Marine Corps Commandant Gen. James Amos today shed some much anticipated light on when the Corps could see a replacement for the cancelled Expeditionary Fighting Vehicle, telling lawmakers he expects to drive its replacement by the end of his tenure as commandant.
"There are two answers to that, one is as Commandant of the Marine Corps's answer which is Before I leave leave office four years from now . . . we'll have a program of record, we'll have steel, there will be a vehicle and I'll be able to drive it," Amos said responding to lawmakers questions during a House Armed Services Committee hearing. "I'm trying to pressurize industry, I'm trying to pressurize the acquisition folks, I want the word to get out. If we followed the standard acquisition timeline, which in some cases got us to where we are today, it'll be 2024."

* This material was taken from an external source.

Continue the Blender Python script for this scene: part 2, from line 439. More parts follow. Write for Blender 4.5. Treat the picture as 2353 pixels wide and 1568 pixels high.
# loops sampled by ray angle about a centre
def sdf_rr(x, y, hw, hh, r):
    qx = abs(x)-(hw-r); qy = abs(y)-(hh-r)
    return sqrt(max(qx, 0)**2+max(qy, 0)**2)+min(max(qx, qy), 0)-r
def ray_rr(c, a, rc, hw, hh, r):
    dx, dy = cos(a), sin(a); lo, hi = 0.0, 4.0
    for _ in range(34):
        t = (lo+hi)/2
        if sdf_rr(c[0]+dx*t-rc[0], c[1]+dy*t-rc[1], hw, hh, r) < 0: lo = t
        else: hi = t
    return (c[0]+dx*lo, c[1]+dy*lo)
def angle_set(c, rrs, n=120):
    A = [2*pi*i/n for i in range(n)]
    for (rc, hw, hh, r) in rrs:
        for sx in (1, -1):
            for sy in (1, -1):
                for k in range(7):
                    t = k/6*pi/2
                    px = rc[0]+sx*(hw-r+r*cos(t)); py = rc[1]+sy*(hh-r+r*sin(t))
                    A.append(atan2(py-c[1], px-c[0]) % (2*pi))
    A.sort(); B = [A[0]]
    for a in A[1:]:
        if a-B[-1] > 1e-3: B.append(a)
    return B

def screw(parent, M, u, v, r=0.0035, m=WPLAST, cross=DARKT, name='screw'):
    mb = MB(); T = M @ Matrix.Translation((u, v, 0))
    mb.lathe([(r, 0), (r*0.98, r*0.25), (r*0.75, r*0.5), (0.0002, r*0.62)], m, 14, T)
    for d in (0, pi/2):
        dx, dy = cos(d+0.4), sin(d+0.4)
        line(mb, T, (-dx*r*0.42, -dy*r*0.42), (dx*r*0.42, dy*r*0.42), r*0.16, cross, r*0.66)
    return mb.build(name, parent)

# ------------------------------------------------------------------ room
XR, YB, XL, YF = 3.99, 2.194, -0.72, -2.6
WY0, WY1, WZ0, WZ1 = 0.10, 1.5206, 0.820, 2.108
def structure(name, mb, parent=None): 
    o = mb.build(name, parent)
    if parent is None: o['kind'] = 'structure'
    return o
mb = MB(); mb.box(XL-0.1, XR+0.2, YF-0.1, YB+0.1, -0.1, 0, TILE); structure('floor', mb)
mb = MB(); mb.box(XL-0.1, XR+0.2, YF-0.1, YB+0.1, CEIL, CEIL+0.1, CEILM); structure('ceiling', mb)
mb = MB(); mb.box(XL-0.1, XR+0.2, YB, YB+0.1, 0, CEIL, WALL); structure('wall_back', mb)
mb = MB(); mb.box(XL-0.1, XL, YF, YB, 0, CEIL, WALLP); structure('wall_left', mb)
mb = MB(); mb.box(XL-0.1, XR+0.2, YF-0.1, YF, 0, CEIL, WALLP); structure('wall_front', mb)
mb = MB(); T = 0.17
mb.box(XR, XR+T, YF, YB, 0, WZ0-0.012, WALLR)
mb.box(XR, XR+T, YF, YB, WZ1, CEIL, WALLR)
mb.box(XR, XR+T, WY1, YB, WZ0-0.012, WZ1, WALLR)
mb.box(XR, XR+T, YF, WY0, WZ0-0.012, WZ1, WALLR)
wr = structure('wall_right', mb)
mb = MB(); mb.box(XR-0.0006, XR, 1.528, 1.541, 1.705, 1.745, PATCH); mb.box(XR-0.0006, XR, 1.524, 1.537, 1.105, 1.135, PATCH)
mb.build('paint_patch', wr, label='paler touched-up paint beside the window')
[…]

To avoid such a fate, the general said the Department of the Navy will be using a model similar to the one it used to quickly buy and field thousands of MRAPs during the height of the Iraq war.
"Something probably that resembles the sense of urgency that we had for the MRAP but probably a little bit more scheduled, and that's what we're going to do."
Now that's not saying that Amos will necessarily be driving the production model EFV replacement, dubbed the Amphibious Combat Vehicle, but it will will be some sort of early version ACV.
The EFV was cancelled earlier this year after it was predicted that its rising costs would swallow up waaay too much of the Marines' procurement budgets. The craft was first conceived in the 1980s and has taken billions in development cash over the decade yet remained stuck in development purgatory.
It's replacement will draw on the lessons learned from EFV development while using available technologies to field a 21st Century armored personnel carrier for the Corps, according to Amos.